Clinton lost in Wisconsin, the first time since 1984 that the state favored the Republican candidate in a presidential election. Although the final result in Michigan has still not been tallied, it is leaning Republican, in a state that last favored the Republican nominee in 1988.
 
Comey sent a letter to Congress only days before the election announcing that he was reinstating an investigation into whether Clinton mishandled classified information when she used a private email server while secretary of state from 2009 to 2012.
 
Comey announced a week later that he had reviewed emails and continued to believe she should not be prosecuted, but the political damage was already done.
 
Clinton told donors that Trump was able to seize on both of Comey's announcements and use them to attack her, according to two participants on the call.
 
While the second letter cleared her of wrongdoing, Clinton said that it reinforced to Trump's supporters that the system was rigged in her favor and motivated them to mobilize on Election Day.
 
The memo prepared by Clinton's campaign, a copy of which was seen by Reuters, said voters who decided which candidate to support in the last week were more likely to support Trump than Clinton.
 
"In the end, late breaking developments in the race proved one hurdle too many for us to overcome," the memo concludes.
 
A spokesperson for the FBI could not immediately be reached for comment.
 
On the phone call, Dennis Chang, who served as Clinton's finance chair, said her campaign and the national party had raised more than US$900 million from more than 3 million individual donors, according to the two participants who spoke to Reuters.
 
TRUMP: 'RESTRAINED' TWITTER PRESENCE
 
As Clinton gave her account to donors, Trump hunkered down at Trump Tower with members of the transition team announced on Friday and tasked with selecting the 15 cabinet posts and thousands of political appointment jobs.
 
Kellyanne Conway, who served as his campaign manager, said on Saturday that the an announcement of a new chief of staff is "imminent." Two candidates whose names have surfaced as contenders for the top White House job are campaign CEO Steve Bannon and Republican National Committee Chairman Reince Priebus.
 
Trump will deliver a speech about his plans moving forward in the coming days and may undertake a national victory tour, Conway said, without providing further details.
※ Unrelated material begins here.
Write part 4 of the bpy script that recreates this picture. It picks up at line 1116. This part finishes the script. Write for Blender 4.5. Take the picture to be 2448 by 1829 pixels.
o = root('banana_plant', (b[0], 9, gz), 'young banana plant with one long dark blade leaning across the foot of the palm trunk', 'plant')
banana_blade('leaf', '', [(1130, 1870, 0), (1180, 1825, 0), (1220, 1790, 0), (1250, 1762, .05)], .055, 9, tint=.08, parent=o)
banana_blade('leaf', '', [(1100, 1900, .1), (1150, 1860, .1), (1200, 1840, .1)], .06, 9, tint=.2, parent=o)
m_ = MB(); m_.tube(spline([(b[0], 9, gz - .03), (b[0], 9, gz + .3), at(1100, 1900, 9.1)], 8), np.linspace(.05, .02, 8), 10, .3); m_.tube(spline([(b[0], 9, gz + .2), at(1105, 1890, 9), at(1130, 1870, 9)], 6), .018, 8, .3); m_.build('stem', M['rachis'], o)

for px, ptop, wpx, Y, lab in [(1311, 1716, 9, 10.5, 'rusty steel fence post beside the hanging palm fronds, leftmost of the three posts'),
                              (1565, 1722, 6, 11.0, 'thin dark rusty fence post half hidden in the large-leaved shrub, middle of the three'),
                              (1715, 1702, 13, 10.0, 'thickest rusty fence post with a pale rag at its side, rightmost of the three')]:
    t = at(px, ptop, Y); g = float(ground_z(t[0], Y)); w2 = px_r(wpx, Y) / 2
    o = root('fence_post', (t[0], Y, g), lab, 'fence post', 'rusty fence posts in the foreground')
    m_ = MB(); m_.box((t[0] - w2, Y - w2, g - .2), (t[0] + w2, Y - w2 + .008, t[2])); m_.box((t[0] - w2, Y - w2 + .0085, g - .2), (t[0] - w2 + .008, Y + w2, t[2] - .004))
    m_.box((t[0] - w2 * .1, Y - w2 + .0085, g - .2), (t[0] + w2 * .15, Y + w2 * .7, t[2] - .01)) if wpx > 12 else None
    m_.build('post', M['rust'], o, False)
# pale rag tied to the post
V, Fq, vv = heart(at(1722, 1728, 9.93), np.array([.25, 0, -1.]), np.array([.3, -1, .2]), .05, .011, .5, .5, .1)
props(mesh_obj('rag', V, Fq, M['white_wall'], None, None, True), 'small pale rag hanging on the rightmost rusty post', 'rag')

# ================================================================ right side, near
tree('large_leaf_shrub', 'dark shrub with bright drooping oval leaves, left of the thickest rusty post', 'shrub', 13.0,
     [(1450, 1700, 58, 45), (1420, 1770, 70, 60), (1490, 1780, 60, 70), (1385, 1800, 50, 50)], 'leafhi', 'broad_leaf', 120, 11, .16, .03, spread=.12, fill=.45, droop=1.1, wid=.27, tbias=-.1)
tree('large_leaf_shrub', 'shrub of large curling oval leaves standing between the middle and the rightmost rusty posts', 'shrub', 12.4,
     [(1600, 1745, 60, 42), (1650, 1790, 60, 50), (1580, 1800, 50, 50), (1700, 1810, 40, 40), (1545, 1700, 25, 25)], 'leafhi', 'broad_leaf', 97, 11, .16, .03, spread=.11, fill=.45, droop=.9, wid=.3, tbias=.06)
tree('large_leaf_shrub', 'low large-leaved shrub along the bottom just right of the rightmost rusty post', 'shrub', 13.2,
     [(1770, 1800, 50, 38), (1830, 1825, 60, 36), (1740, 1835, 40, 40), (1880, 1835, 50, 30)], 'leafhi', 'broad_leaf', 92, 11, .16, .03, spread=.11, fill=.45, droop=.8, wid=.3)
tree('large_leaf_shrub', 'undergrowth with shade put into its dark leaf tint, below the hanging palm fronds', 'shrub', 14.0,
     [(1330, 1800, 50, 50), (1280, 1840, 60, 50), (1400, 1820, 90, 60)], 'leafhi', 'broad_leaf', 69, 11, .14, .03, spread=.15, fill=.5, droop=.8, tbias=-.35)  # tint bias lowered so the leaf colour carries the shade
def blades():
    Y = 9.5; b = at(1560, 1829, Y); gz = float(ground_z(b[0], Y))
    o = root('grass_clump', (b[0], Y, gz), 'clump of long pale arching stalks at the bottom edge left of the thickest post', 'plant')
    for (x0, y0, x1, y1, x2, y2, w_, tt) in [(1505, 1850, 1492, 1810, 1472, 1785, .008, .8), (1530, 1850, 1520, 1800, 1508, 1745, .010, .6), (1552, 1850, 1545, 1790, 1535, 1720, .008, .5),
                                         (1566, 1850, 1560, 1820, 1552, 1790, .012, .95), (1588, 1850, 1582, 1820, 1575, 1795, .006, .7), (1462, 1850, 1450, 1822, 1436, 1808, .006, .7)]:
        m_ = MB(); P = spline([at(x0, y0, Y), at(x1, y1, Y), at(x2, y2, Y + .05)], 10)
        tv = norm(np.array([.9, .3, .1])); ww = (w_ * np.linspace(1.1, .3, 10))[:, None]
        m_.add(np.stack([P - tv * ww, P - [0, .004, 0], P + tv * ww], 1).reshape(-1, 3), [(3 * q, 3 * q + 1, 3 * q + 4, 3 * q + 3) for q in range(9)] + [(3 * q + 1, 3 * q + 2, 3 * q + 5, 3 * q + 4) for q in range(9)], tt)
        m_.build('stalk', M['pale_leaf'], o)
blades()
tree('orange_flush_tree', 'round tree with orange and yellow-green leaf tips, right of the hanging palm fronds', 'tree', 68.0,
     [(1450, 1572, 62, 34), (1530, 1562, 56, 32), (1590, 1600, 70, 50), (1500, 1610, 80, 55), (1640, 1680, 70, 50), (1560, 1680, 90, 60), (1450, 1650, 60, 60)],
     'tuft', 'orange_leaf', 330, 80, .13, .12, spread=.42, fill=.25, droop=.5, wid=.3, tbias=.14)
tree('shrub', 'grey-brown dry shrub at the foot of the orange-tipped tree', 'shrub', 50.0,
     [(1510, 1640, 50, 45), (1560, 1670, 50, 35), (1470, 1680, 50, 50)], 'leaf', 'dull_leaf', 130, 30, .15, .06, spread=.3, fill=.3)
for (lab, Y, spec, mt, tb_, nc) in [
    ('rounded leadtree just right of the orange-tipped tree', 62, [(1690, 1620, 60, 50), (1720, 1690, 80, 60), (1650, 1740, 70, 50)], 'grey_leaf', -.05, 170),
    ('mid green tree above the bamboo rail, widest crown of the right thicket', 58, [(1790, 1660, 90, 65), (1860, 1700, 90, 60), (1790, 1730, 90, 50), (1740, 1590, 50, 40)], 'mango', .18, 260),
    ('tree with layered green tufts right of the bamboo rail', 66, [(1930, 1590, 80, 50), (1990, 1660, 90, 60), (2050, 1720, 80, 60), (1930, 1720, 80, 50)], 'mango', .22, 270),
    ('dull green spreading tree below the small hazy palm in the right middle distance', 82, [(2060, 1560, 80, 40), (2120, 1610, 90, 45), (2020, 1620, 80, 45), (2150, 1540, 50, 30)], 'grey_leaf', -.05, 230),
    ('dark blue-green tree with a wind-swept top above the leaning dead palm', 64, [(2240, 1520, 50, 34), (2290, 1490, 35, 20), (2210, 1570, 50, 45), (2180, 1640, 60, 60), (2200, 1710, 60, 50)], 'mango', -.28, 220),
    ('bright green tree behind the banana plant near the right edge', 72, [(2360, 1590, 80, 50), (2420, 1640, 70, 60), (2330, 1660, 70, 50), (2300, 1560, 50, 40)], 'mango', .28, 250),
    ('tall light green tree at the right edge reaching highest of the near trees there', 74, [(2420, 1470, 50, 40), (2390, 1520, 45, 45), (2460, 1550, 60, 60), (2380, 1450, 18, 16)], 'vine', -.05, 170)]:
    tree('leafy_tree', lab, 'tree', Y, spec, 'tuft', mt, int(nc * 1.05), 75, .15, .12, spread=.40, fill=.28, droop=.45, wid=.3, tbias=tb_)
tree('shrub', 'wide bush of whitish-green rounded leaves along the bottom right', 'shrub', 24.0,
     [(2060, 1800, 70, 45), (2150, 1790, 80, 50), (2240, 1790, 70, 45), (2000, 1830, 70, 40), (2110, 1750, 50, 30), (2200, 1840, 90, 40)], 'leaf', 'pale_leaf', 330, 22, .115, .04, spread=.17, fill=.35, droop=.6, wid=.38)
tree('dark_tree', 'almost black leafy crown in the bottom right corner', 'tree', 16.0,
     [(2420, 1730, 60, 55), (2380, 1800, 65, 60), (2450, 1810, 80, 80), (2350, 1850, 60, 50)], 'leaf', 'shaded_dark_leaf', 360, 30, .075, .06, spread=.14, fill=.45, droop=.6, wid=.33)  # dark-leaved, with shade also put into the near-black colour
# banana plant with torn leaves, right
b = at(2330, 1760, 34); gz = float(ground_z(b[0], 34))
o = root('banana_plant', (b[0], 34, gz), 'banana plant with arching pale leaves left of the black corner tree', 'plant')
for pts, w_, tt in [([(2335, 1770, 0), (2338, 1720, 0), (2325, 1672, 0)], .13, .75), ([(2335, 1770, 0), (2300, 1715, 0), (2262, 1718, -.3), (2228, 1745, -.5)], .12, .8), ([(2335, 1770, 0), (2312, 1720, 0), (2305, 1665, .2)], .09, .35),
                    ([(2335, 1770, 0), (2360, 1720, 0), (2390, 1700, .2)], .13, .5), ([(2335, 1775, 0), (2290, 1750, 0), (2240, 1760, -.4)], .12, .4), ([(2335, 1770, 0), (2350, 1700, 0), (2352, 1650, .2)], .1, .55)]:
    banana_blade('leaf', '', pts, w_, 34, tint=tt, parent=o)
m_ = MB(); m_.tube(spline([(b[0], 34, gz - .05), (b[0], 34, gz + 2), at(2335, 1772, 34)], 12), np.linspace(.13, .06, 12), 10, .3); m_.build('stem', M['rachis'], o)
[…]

He will be sworn in on January 20.
 
The president-elect plans to keep his communication channels open. In an interview with CBS' "60 Minutes" that will air on Sunday, Trump said he isn't ready to give up his Twitter account, where he routinely posted controversial statements during the campaign that unleashed harsh criticism.
 
"I'm going to be very restrained, if I use it at all, I'm going to be very restrained," Trump promised.